What you have to do
Without the pictures, print the lines running from the beginning of the material to the line containing "SC.camera = camo", both ends included.

Available data

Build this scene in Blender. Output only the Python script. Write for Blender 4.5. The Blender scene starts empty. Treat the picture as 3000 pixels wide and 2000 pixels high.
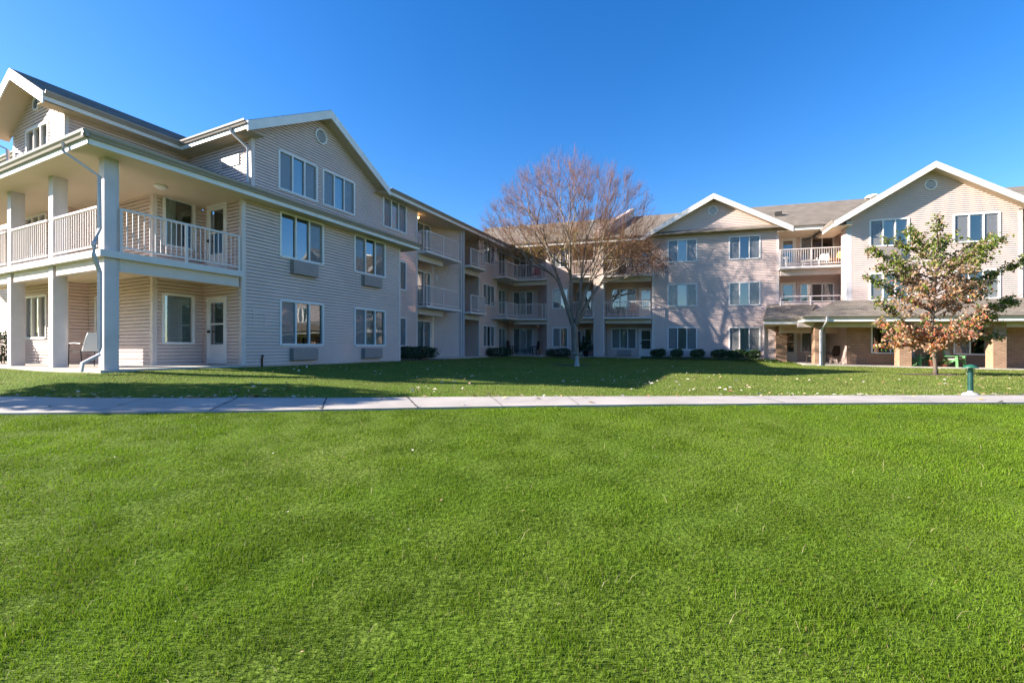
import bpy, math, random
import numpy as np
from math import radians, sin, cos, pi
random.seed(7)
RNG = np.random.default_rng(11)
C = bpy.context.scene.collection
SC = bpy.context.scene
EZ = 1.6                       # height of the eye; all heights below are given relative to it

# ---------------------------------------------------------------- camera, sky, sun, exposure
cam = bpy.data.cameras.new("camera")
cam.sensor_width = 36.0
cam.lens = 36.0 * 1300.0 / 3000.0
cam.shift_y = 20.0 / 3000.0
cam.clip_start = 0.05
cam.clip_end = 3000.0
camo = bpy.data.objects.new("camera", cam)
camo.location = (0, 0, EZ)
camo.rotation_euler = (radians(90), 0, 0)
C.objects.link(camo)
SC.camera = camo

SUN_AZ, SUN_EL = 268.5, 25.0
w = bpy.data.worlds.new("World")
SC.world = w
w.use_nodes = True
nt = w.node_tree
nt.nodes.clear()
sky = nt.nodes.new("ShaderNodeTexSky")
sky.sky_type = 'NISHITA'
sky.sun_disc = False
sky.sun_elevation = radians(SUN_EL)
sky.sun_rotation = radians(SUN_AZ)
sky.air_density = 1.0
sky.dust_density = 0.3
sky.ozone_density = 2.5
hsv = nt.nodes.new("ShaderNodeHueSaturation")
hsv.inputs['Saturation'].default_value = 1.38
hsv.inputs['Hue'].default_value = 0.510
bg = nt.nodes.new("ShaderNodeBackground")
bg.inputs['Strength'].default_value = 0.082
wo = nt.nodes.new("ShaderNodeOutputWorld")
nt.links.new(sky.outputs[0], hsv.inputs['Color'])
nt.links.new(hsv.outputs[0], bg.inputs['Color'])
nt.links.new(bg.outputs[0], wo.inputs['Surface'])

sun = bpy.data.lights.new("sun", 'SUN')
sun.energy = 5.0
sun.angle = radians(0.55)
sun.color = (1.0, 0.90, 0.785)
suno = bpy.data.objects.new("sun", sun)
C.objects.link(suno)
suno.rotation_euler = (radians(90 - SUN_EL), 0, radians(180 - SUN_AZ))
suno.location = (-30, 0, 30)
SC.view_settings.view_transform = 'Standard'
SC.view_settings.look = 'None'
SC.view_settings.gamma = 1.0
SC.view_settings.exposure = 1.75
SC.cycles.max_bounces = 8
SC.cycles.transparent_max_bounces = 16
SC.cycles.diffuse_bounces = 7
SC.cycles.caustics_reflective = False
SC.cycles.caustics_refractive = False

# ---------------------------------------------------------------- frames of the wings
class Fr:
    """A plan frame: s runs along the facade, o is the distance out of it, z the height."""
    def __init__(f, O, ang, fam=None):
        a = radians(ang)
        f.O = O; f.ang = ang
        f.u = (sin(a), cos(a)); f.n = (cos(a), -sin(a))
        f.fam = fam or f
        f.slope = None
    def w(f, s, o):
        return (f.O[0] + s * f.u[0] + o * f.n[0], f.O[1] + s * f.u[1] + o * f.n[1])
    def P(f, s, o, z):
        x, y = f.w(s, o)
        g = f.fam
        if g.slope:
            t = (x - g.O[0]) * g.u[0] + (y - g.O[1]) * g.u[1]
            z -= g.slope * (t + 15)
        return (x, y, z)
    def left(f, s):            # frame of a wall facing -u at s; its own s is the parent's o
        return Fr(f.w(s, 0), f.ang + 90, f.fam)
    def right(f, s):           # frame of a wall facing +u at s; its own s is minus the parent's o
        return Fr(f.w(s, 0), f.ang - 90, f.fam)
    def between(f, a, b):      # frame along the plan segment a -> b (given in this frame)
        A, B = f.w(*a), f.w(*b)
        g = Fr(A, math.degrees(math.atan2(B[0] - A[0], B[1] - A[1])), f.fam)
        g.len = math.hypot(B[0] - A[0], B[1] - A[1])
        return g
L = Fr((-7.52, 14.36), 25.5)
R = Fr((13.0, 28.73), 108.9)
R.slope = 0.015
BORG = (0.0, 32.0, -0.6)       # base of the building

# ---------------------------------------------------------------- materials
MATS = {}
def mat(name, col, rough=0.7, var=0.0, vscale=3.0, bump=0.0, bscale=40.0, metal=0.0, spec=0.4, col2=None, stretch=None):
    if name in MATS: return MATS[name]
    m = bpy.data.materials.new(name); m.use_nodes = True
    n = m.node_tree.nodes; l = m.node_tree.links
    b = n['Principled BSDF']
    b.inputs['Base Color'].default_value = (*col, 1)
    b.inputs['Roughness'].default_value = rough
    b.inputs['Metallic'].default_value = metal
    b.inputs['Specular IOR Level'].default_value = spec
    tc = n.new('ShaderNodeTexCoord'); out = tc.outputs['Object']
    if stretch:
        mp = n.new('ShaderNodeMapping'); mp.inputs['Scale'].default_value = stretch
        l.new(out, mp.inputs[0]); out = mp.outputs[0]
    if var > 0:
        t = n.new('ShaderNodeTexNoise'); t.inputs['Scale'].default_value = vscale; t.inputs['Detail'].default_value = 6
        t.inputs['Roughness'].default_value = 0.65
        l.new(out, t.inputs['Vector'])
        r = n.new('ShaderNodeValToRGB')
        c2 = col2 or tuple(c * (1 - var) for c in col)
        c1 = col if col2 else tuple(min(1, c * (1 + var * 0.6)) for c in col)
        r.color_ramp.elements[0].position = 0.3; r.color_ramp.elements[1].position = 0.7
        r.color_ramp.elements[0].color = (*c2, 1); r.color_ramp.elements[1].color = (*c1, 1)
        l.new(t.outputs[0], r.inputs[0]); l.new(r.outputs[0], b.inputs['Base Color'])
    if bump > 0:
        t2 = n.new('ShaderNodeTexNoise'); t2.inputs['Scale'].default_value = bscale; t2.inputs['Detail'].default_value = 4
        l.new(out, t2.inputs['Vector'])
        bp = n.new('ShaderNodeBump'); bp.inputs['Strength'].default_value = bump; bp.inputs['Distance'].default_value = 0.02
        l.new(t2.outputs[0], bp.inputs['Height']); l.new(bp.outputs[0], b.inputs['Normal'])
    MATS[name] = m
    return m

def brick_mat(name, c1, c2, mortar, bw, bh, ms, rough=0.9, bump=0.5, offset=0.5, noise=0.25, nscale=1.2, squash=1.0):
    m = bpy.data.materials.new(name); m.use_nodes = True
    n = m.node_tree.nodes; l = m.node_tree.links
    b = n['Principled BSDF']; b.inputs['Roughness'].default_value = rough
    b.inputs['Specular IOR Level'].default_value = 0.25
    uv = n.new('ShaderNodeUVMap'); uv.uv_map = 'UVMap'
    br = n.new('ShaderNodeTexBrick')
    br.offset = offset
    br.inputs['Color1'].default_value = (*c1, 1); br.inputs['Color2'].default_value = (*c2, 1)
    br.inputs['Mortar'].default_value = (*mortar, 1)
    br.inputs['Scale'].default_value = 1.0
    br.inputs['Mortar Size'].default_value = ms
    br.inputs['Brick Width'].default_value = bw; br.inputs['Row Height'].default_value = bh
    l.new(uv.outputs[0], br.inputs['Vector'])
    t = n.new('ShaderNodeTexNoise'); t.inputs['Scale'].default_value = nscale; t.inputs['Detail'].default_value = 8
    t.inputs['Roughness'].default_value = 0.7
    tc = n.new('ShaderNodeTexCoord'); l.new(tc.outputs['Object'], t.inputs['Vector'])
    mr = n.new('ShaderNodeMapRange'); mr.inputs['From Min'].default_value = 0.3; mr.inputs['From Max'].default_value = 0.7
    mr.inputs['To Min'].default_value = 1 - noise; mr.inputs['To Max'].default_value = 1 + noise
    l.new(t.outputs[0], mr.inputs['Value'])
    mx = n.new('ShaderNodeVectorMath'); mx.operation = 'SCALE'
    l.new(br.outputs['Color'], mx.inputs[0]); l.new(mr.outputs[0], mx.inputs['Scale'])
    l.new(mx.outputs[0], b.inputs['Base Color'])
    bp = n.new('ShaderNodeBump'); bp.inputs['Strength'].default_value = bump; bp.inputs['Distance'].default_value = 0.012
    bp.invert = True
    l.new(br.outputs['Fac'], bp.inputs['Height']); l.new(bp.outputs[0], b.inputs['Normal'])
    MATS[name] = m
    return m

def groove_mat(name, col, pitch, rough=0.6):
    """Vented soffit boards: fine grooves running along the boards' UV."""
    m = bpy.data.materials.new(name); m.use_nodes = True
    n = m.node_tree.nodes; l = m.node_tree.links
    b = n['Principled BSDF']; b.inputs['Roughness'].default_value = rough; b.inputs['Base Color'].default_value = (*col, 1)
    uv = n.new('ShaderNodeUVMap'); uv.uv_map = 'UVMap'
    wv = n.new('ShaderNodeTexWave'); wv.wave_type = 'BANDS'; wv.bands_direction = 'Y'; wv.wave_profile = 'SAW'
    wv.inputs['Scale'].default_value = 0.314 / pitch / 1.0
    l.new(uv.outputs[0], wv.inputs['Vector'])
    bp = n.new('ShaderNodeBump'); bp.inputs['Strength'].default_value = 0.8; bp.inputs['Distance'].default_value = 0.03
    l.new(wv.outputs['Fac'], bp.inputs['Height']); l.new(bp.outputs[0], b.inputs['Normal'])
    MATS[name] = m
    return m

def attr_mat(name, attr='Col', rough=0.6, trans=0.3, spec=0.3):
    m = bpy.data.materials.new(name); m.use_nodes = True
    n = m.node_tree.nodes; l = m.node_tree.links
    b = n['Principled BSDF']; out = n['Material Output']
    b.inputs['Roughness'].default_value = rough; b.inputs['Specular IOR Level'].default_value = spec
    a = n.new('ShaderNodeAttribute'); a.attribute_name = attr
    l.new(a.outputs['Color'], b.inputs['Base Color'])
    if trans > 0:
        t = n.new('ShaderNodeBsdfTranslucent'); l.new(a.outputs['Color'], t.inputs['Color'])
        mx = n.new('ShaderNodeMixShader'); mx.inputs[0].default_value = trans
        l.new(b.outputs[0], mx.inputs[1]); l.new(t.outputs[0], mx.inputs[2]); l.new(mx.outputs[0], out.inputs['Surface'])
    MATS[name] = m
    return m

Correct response
Build this scene in Blender. Output only the Python script. Write for Blender 4.5. The Blender scene starts empty. Treat the picture as 3000 pixels wide and 2000 pixels high.
import bpy, math, random
import numpy as np
from math import radians, sin, cos, pi
random.seed(7)
RNG = np.random.default_rng(11)
C = bpy.context.scene.collection
SC = bpy.context.scene
EZ = 1.6                       # height of the eye; all heights below are given relative to it

# ---------------------------------------------------------------- camera, sky, sun, exposure
cam = bpy.data.cameras.new("camera")
cam.sensor_width = 36.0
cam.lens = 36.0 * 1300.0 / 3000.0
cam.shift_y = 20.0 / 3000.0
cam.clip_start = 0.05
cam.clip_end = 3000.0
camo = bpy.data.objects.new("camera", cam)
camo.location = (0, 0, EZ)
camo.rotation_euler = (radians(90), 0, 0)
C.objects.link(camo)
SC.camera = camo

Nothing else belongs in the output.